When they weren't educating us, the Court TV people kept applying the standards of the larger society to the case, and they struck me as being fully willing to see Robidoux receiving the same sentence as her husband without further ado. They had trouble buying the proposition that she was almost as much a victim as was her late son, because she had suffered abuses of the cult world from an early age, and they were gratified by the many emails they received that expressed the same outlook, overwhelmingly from women. In fact, the prevailing view seemed to be that all the cult members should be jailed, for watching the crime happen and doing nothing about it.

Undoubtedly it is among the worst of crimes to see your child going hungry and to know that he's suffering, but, because of some belief impressed upon you by others, you feel obliged to continue feeding him on an ultimately fatal diet while you hope for a miracle. Still, in terms of practical effect, I would think that a trial like this is like a court of geese trying a duck because it isn't a goose. Doesn't punishment of the guilty parents amount to the larger society wreaking the revenge of the child upon his parents and nothing else?

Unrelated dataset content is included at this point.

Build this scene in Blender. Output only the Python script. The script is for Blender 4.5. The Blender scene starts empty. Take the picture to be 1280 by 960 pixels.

Realizing that vengeance has its limitations, legal people insist that, even more importantly, trials and the resulting verdicts and sentences serve as object lessons with a deterrent effect. And that may be true -- but in this kind of case that element is absent, though it's necessary to carry on with the proceedings as if deterrence is possible anyway.

People who enter cults have entirely thrown off the belief systems of the larger society, and that includes their assessment of the consequences of their actions. Often a cult is an extreme reaction and a complete denial of those belief systems. So, what the larger society maintains means little or nothing to a true cult member, and that includes feeling the expected remorse for their actions, even while they are suffering the pain of their punishment. They are in an almost literally different world.

Cults, however, figure to be always with us. Weren't all the big, recognized religions of today looked upon as being cults in the beginning? There will always be weak-minded and lazy people who will be glad to cast aside all responsibility for thinking for themselves and instead remain content in allowing everything to be decided for them by one central, charismatic leader. So, even in the unlikely event that cases like this will be known to them, that still won't mean much to the believers of tomorrow.

This trial took place several months ago, in February. K. Robidoux was convicted only of assault and battery, a misdemeanor, for which she was given the maximum sentence of two and a half years. But, as she had already served close to three years in a mental facility, she was set free. Meanwhile she had also lost custody of all four of her remaining children.

The wide disparity between the sentences dropped on the two parents is striking.

All I know is that the line between the insanity defense and a cult like this is hard to detect.

Once, before taking a long group auto trip to Maine, everyone in the Body had to leave their valuables behind in a trash bag, including their glasses and all their money. When one of their cars ran out of gas in the backwoods of Maine, they all put their hands on the hood and prayed, in the expectation that the tank would suddenly be filled.